* Data section *
##########

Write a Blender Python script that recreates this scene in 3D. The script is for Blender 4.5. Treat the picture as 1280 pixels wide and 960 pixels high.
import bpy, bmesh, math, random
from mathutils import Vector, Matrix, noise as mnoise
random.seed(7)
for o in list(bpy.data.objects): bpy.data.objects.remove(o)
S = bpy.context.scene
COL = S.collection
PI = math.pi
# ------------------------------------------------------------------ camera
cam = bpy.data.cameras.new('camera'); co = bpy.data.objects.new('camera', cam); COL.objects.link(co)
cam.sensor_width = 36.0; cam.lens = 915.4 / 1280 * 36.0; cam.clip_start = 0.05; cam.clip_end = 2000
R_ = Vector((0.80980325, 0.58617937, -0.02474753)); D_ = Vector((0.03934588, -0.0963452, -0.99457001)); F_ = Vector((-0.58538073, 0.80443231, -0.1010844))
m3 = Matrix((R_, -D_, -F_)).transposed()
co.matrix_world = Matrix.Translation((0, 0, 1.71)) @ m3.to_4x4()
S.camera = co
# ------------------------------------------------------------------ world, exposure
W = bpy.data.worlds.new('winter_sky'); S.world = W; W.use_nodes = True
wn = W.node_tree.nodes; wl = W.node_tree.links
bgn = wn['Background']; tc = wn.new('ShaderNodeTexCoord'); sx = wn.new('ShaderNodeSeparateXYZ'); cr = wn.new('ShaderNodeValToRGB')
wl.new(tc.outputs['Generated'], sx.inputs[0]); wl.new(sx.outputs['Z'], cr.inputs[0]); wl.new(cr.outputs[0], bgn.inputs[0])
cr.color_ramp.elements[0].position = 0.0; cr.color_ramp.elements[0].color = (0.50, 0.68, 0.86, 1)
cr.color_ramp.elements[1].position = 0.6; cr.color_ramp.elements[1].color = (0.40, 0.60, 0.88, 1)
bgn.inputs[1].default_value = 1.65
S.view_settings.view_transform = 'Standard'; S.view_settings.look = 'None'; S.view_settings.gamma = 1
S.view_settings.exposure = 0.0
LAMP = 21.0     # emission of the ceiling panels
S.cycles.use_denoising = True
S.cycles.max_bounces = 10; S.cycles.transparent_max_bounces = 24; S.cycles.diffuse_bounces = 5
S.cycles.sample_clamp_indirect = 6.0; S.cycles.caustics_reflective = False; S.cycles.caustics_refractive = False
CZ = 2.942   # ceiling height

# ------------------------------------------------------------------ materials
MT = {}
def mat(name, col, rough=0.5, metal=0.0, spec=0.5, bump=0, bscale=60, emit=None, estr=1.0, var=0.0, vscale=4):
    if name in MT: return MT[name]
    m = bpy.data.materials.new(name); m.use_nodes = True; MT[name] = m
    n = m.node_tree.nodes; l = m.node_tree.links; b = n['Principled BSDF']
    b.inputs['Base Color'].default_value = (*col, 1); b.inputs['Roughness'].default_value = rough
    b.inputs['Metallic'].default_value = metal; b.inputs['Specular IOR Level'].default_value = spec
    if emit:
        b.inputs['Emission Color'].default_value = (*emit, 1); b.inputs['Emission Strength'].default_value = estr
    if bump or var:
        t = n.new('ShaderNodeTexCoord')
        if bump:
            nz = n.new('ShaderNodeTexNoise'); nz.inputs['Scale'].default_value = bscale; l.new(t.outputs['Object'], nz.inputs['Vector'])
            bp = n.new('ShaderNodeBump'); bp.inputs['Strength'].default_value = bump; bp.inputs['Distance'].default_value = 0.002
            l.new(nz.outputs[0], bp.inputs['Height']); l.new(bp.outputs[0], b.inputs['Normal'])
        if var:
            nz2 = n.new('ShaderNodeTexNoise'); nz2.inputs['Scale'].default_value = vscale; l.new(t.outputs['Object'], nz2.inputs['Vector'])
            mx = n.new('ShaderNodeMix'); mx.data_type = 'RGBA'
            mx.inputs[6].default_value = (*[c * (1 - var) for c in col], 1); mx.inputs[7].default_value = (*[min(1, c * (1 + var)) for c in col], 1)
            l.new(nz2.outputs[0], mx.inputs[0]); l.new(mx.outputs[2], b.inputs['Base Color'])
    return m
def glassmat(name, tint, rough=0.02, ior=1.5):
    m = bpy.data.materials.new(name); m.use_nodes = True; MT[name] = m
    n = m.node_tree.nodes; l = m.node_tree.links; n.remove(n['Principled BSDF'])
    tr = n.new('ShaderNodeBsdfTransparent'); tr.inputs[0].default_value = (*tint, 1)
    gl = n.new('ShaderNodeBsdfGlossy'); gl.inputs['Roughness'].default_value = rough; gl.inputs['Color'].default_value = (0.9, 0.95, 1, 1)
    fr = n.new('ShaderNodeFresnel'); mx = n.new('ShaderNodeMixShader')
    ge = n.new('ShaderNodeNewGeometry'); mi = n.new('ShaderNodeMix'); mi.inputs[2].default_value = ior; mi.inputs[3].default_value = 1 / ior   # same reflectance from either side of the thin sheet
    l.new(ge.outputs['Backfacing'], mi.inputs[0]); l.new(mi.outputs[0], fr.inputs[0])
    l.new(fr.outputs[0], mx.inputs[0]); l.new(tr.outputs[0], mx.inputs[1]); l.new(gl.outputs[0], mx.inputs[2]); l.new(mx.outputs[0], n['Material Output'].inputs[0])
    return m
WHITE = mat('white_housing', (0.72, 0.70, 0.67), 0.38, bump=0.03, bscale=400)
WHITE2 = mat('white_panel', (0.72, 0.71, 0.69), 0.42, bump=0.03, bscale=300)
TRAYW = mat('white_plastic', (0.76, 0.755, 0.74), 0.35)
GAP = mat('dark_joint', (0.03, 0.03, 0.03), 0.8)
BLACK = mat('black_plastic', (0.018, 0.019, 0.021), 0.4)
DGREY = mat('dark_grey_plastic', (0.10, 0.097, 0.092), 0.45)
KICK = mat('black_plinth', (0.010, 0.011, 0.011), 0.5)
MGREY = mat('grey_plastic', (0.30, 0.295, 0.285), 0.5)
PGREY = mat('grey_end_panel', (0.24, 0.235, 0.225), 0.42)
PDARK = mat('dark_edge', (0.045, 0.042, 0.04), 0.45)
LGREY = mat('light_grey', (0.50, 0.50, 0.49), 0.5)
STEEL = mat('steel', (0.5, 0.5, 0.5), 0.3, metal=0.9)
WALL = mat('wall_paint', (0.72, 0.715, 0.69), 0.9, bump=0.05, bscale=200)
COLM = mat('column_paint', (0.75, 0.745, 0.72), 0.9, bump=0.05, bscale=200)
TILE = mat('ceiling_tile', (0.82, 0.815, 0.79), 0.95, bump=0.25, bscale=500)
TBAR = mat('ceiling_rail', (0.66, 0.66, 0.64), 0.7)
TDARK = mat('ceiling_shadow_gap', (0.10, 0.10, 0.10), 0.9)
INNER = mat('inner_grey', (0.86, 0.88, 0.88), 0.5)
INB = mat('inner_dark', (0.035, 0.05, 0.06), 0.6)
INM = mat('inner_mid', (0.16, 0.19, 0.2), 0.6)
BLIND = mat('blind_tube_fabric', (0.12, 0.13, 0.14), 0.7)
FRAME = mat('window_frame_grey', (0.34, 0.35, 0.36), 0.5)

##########

* What this task involves *
Take the listing above and write it out again exactly.

* Expected answer *
Write a Blender Python script that recreates this scene in 3D. The script is for Blender 4.5. Treat the picture as 1280 pixels wide and 960 pixels high.
import bpy, bmesh, math, random
from mathutils import Vector, Matrix, noise as mnoise
random.seed(7)
for o in list(bpy.data.objects): bpy.data.objects.remove(o)
S = bpy.context.scene
COL = S.collection
PI = math.pi
# ------------------------------------------------------------------ camera
cam = bpy.data.cameras.new('camera'); co = bpy.data.objects.new('camera', cam); COL.objects.link(co)
cam.sensor_width = 36.0; cam.lens = 915.4 / 1280 * 36.0; cam.clip_start = 0.05; cam.clip_end = 2000
R_ = Vector((0.80980325, 0.58617937, -0.02474753)); D_ = Vector((0.03934588, -0.0963452, -0.99457001)); F_ = Vector((-0.58538073, 0.80443231, -0.1010844))
m3 = Matrix((R_, -D_, -F_)).transposed()
co.matrix_world = Matrix.Translation((0, 0, 1.71)) @ m3.to_4x4()
S.camera = co
# ------------------------------------------------------------------ world, exposure
W = bpy.data.worlds.new('winter_sky'); S.world = W; W.use_nodes = True
wn = W.node_tree.nodes; wl = W.node_tree.links
bgn = wn['Background']; tc = wn.new('ShaderNodeTexCoord'); sx = wn.new('ShaderNodeSeparateXYZ'); cr = wn.new('ShaderNodeValToRGB')
wl.new(tc.outputs['Generated'], sx.inputs[0]); wl.new(sx.outputs['Z'], cr.inputs[0]); wl.new(cr.outputs[0], bgn.inputs[0])
cr.color_ramp.elements[0].position = 0.0; cr.color_ramp.elements[0].color = (0.50, 0.68, 0.86, 1)
cr.color_ramp.elements[1].position = 0.6; cr.color_ramp.elements[1].color = (0.40, 0.60, 0.88, 1)
bgn.inputs[1].default_value = 1.65
S.view_settings.view_transform = 'Standard'; S.view_settings.look = 'None'; S.view_settings.gamma = 1
S.view_settings.exposure = 0.0
LAMP = 21.0     # emission of the ceiling panels
S.cycles.use_denoising = True
S.cycles.max_bounces = 10; S.cycles.transparent_max_bounces = 24; S.cycles.diffuse_bounces = 5
S.cycles.sample_clamp_indirect = 6.0; S.cycles.caustics_reflective = False; S.cycles.caustics_refractive = False
CZ = 2.942   # ceiling height

# ------------------------------------------------------------------ materials
MT = {}
def mat(name, col, rough=0.5, metal=0.0, spec=0.5, bump=0, bscale=60, emit=None, estr=1.0, var=0.0, vscale=4):
    if name in MT: return MT[name]
    m = bpy.data.materials.new(name); m.use_nodes = True; MT[name] = m
    n = m.node_tree.nodes; l = m.node_tree.links; b = n['Principled BSDF']
    b.inputs['Base Color'].default_value = (*col, 1); b.inputs['Roughness'].default_value = rough
    b.inputs['Metallic'].default_value = metal; b.inputs['Specular IOR Level'].default_value = spec
    if emit:
        b.inputs['Emission Color'].default_value = (*emit, 1); b.inputs['Emission Strength'].default_value = estr
    if bump or var:
        t = n.new('ShaderNodeTexCoord')
        if bump:
            nz = n.new('ShaderNodeTexNoise'); nz.inputs['Scale'].default_value = bscale; l.new(t.outputs['Object'], nz.inputs['Vector'])
            bp = n.new('ShaderNodeBump'); bp.inputs['Strength'].default_value = bump; bp.inputs['Distance'].default_value = 0.002
            l.new(nz.outputs[0], bp.inputs['Height']); l.new(bp.outputs[0], b.inputs['Normal'])
        if var:
            nz2 = n.new('ShaderNodeTexNoise'); nz2.inputs['Scale'].default_value = vscale; l.new(t.outputs['Object'], nz2.inputs['Vector'])
            mx = n.new('ShaderNodeMix'); mx.data_type = 'RGBA'
            mx.inputs[6].default_value = (*[c * (1 - var) for c in col], 1); mx.inputs[7].default_value = (*[min(1, c * (1 + var)) for c in col], 1)
            l.new(nz2.outputs[0], mx.inputs[0]); l.new(mx.outputs[2], b.inputs['Base Color'])
    return m
def glassmat(name, tint, rough=0.02, ior=1.5):
    m = bpy.data.materials.new(name); m.use_nodes = True; MT[name] = m
    n = m.node_tree.nodes; l = m.node_tree.links; n.remove(n['Principled BSDF'])
    tr = n.new('ShaderNodeBsdfTransparent'); tr.inputs[0].default_value = (*tint, 1)
    gl = n.new('ShaderNodeBsdfGlossy'); gl.inputs['Roughness'].default_value = rough; gl.inputs['Color'].default_value = (0.9, 0.95, 1, 1)
    fr = n.new('ShaderNodeFresnel'); mx = n.new('ShaderNodeMixShader')
    ge = n.new('ShaderNodeNewGeometry'); mi = n.new('ShaderNodeMix'); mi.inputs[2].default_value = ior; mi.inputs[3].default_value = 1 / ior   # same reflectance from either side of the thin sheet
    l.new(ge.outputs['Backfacing'], mi.inputs[0]); l.new(mi.outputs[0], fr.inputs[0])
    l.new(fr.outputs[0], mx.inputs[0]); l.new(tr.outputs[0], mx.inputs[1]); l.new(gl.outputs[0], mx.inputs[2]); l.new(mx.outputs[0], n['Material Output'].inputs[0])
    return m
WHITE = mat('white_housing', (0.72, 0.70, 0.67), 0.38, bump=0.03, bscale=400)
WHITE2 = mat('white_panel', (0.72, 0.71, 0.69), 0.42, bump=0.03, bscale=300)
TRAYW = mat('white_plastic', (0.76, 0.755, 0.74), 0.35)
GAP = mat('dark_joint', (0.03, 0.03, 0.03), 0.8)
BLACK = mat('black_plastic', (0.018, 0.019, 0.021), 0.4)
DGREY = mat('dark_grey_plastic', (0.10, 0.097, 0.092), 0.45)
KICK = mat('black_plinth', (0.010, 0.011, 0.011), 0.5)
MGREY = mat('grey_plastic', (0.30, 0.295, 0.285), 0.5)
PGREY = mat('grey_end_panel', (0.24, 0.235, 0.225), 0.42)
PDARK = mat('dark_edge', (0.045, 0.042, 0.04), 0.45)
LGREY = mat('light_grey', (0.50, 0.50, 0.49), 0.5)
STEEL = mat('steel', (0.5, 0.5, 0.5), 0.3, metal=0.9)
WALL = mat('wall_paint', (0.72, 0.715, 0.69), 0.9, bump=0.05, bscale=200)
COLM = mat('column_paint', (0.75, 0.745, 0.72), 0.9, bump=0.05, bscale=200)
TILE = mat('ceiling_tile', (0.82, 0.815, 0.79), 0.95, bump=0.25, bscale=500)
TBAR = mat('ceiling_rail', (0.66, 0.66, 0.64), 0.7)
TDARK = mat('ceiling_shadow_gap', (0.10, 0.10, 0.10), 0.9)
INNER = mat('inner_grey', (0.86, 0.88, 0.88), 0.5)
INB = mat('inner_dark', (0.035, 0.05, 0.06), 0.6)
INM = mat('inner_mid', (0.16, 0.19, 0.2), 0.6)
BLIND = mat('blind_tube_fabric', (0.12, 0.13, 0.14), 0.7)
FRAME = mat('window_frame_grey', (0.34, 0.35, 0.36), 0.5)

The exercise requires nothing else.